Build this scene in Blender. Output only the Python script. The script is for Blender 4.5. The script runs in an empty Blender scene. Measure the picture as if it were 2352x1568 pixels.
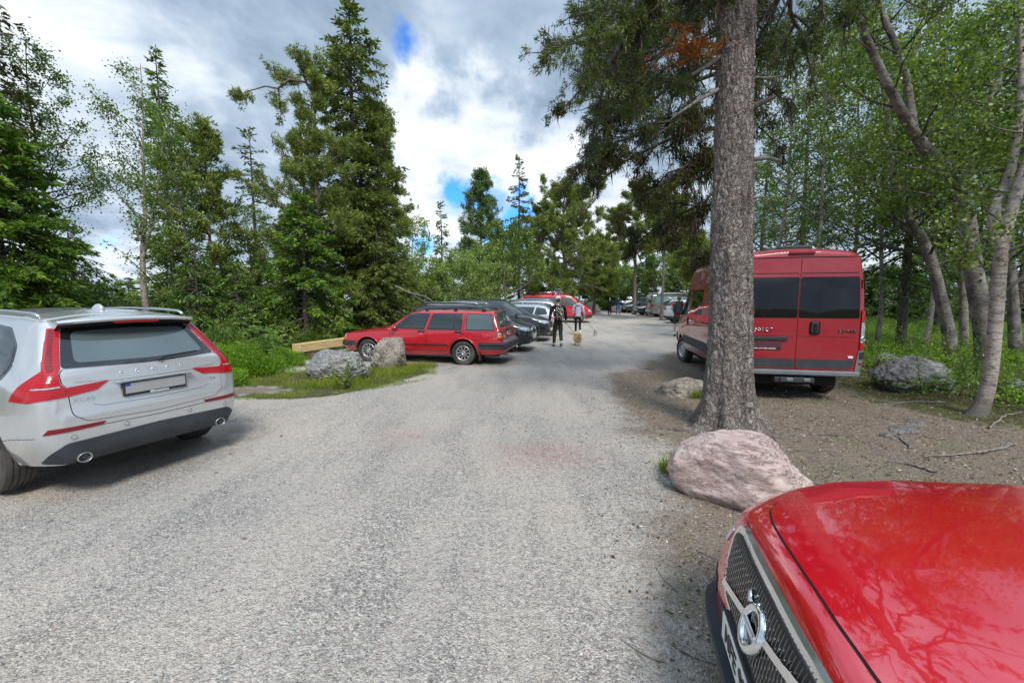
import bpy, bmesh, math, random
import numpy as np
from mathutils import Vector, Matrix, noise
from mathutils.bvhtree import BVHTree
R = math.radians
PI = math.pi
SC = bpy.context.scene
COL = SC.collection

# ------------------------------------------------------------------ camera
CAM_H, PITCH, FPX = 1.72, R(5.8), 950.0
cam_d = bpy.data.cameras.new('camera')
cam_d.sensor_width = 36.0
cam_d.lens = FPX / 2352.0 * 36.0
cam_d.clip_start, cam_d.clip_end = 0.05, 3000
cam = bpy.data.objects.new('camera', cam_d)
COL.objects.link(cam)
cam.location = (0, 0, CAM_H)
cam.rotation_euler = (R(90) - PITCH, 0, 0)
SC.camera = cam
SC.render.resolution_x, SC.render.resolution_y = 1024, 682
SC.cycles.max_bounces = 6
SC.cycles.diffuse_bounces = 3
SC.cycles.glossy_bounces = 3
SC.cycles.transmission_bounces = 4
SC.cycles.transparent_max_bounces = 6
SC.cycles.use_denoising = True

# ------------------------------------------------------------------ light and sky
SUN_EL, SUN_AZ = R(50), R(164)          # high, behind the camera, behind thin cloud
SC.view_settings.view_transform = 'Standard'
SC.view_settings.look = 'None'
SC.view_settings.exposure = 0.45
SC.view_settings.gamma = 1.0
sun_d = bpy.data.lights.new('sun', 'SUN')
sun_d.energy = 2.4
sun_d.angle = R(18)
sun_d.color = (1.0, 0.96, 0.89)
sun = bpy.data.objects.new('sun', sun_d)
COL.objects.link(sun)
sdir = Vector((math.sin(SUN_AZ) * math.cos(SUN_EL), math.cos(SUN_AZ) * math.cos(SUN_EL), math.sin(SUN_EL)))
sun.rotation_euler = sdir.to_track_quat('Z', 'Y').to_euler()

world = bpy.data.worlds.new('World')
SC.world = world
world.use_nodes = True
wt = world.node_tree
for n in list(wt.nodes):
    wt.nodes.remove(n)


class NT:
    """small helper to wire shader nodes"""
    def __init__(s, tree):
        s.t = tree
    def n(s, kind, **kw):
        nd = s.t.nodes.new('ShaderNode' + kind)
        for k, v in kw.items():
            if k == 'inp':
                for a, b in v.items():
                    if hasattr(b, 'default_value') or hasattr(b, 'is_linked'):
                        s.t.links.new(b, nd.inputs[a])
                    else:
                        nd.inputs[a].default_value = b
            else:
                setattr(nd, k, v)
        return nd
    def math(s, op, a, b=None, c=None, clamp=False):
        nd = s.t.nodes.new('ShaderNodeMath'); nd.operation = op; nd.use_clamp = clamp
        for i, v in enumerate((a, b, c)):
            if v is None: continue
            if hasattr(v, 'is_linked'): s.t.links.new(v, nd.inputs[i])
            else: nd.inputs[i].default_value = v
        return nd.outputs[0]
    def mix(s, f, a, b, mode='MIX'):
        nd = s.t.nodes.new('ShaderNodeMix'); nd.data_type = 'RGBA'; nd.blend_type = mode
        for i, v in ((0, f), (6, a), (7, b)):
            if hasattr(v, 'is_linked'): s.t.links.new(v, nd.inputs[i])
            else: nd.inputs[i].default_value = v if i == 0 else (tuple(v) + (1,))[:4]
        return nd.outputs[2]
    def ramp(s, f, stops):
        nd = s.t.nodes.new('ShaderNodeValToRGB')
        if hasattr(f, 'is_linked'): s.t.links.new(f, nd.inputs[0])
        cr = nd.color_ramp
        while len(cr.elements) < len(stops): cr.elements.new(0.5)
        for e, (p, c) in zip(cr.elements, stops):
            e.position = p
            e.color = (c, c, c, 1) if isinstance(c, (int, float)) else (tuple(c) + (1,))[:4]
        return nd.outputs[0]
    def maprange(s, v, a, b, c=0.0, d=1.0, smooth=True):
        nd = s.t.nodes.new('ShaderNodeMapRange')
        nd.interpolation_type = 'SMOOTHSTEP' if smooth else 'LINEAR'
        s.t.links.new(v, nd.inputs[0])
        for i, q in enumerate((a, b, c, d)): nd.inputs[i + 1].default_value = q
        return nd.outputs[0]
    def noise(s, vec, scale, detail=4, rough=0.55, dist=0.0, out=0):
        nd = s.t.nodes.new('ShaderNodeTexNoise')
        if vec is not None: s.t.links.new(vec, nd.inputs['Vector'])
        nd.inputs['Scale'].default_value = scale; nd.inputs['Detail'].default_value = detail
        nd.inputs['Roughness'].default_value = rough; nd.inputs['Distortion'].default_value = dist
        return nd.outputs[out]
    def voro(s, vec, scale, feature='F1', out='Distance', rnd=1.0):
        nd = s.t.nodes.new('ShaderNodeTexVoronoi'); nd.feature = feature
        if vec is not None: s.t.links.new(vec, nd.inputs['Vector'])
        nd.inputs['Scale'].default_value = scale
        nd.inputs['Randomness'].default_value = rnd
        return nd.outputs[out]
    def vscale(s, vec, sc):
        nd = s.t.nodes.new('ShaderNodeMapping')
        s.t.links.new(vec, nd.inputs[0]); nd.inputs['Scale'].default_value = sc
        return nd.outputs[0]
    def bump(s, h, strength=0.5, dist=0.01, normal=None):
        nd = s.t.nodes.new('ShaderNodeBump')
        s.t.links.new(h, nd.inputs['Height'])
        nd.inputs['Strength'].default_value = strength; nd.inputs['Distance'].default_value = dist
        if normal is not None: s.t.links.new(normal, nd.inputs['Normal'])
        return nd.outputs[0]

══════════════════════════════

▸ DIRECTIONS
Starting at the top of the listing above, reproduce each line up to and including the one with "COL = SC.collection"; omit the pictures.

▸ TASK RESULT
Build this scene in Blender. Output only the Python script. The script is for Blender 4.5. The script runs in an empty Blender scene. Measure the picture as if it were 2352x1568 pixels.
import bpy, bmesh, math, random
import numpy as np
from mathutils import Vector, Matrix, noise
from mathutils.bvhtree import BVHTree
R = math.radians
PI = math.pi
SC = bpy.context.scene
COL = SC.collection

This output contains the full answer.